Micromechanics Approach for the Overall Elastic Properties of Ceramic Matrix Composites Incorporating Defect Structures

Abstract

The initial mechanical response of ceramic matrix composites (CMCs) is linear until the proportional limit. This initial response is characterized by linear elastic properties, which are anisotropic due to the orientation and arrangement of fibers in the matrix. The linear elastic properties are needed during various phases of analysis and design of CMC components. CMCs are typically made with ceramic unidirectional (UD) or woven fiber preforms embedded in a ceramic matrix formed via various processing routes.

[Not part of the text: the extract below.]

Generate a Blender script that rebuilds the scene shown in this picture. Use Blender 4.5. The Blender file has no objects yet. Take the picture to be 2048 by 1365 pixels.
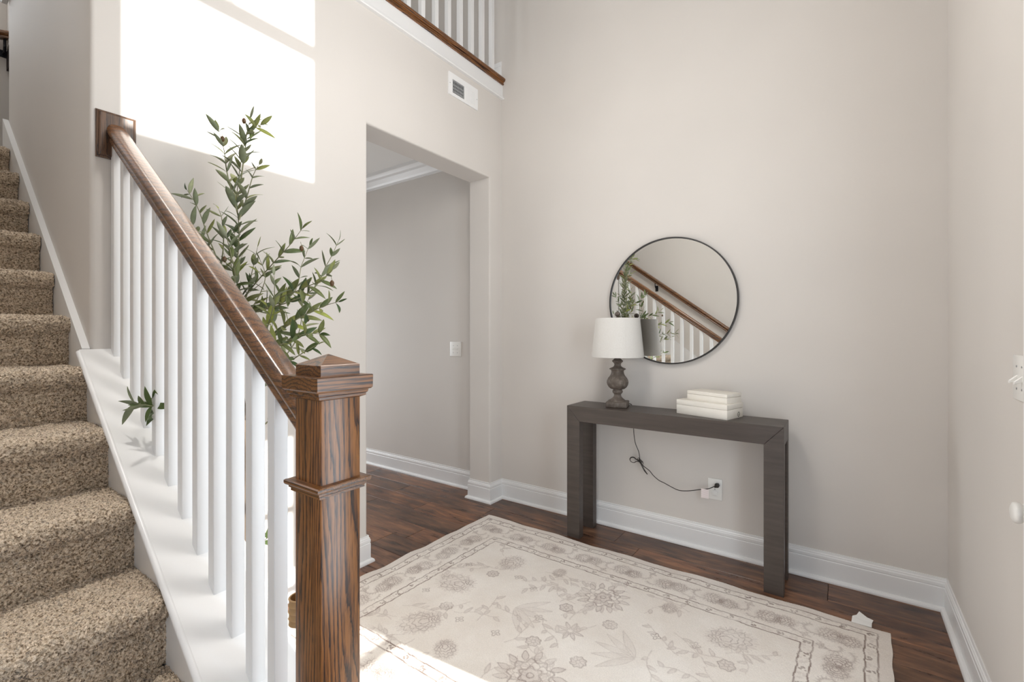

The matrix processing of interest in this work is the polymer impregnation and pyrolysis (PIP) process. As this process involves pyrolysis to convert a preceramic polymer into ceramic, considerable volume shrinkage occurs in the material. This volume shrinkage can lead to significant defects in the final material in the form of porosity of various size, shape, and volume fraction. These defect structures can have a significant impact on the elastic and damage response of the material. In this paper, a multiscale micromechanics modeling framework is developed to study the effects of processing-induced defects on the linear elastic response of a PIP-derived CMC. A combination of analytical and computational micromechanics approaches is used to derive the overall elastic tensor of the CMC as a function of the underlying constituents and/or defect structures. It is shown that the volume fraction and aspect ratio of porosity at various length scales play an important role in accurate prediction of the elastic tensor. Specifically, it is shown that the through-thickness elastic tensor components cannot be predicted accurately using the micromechanics models unless the effects of defects are considered.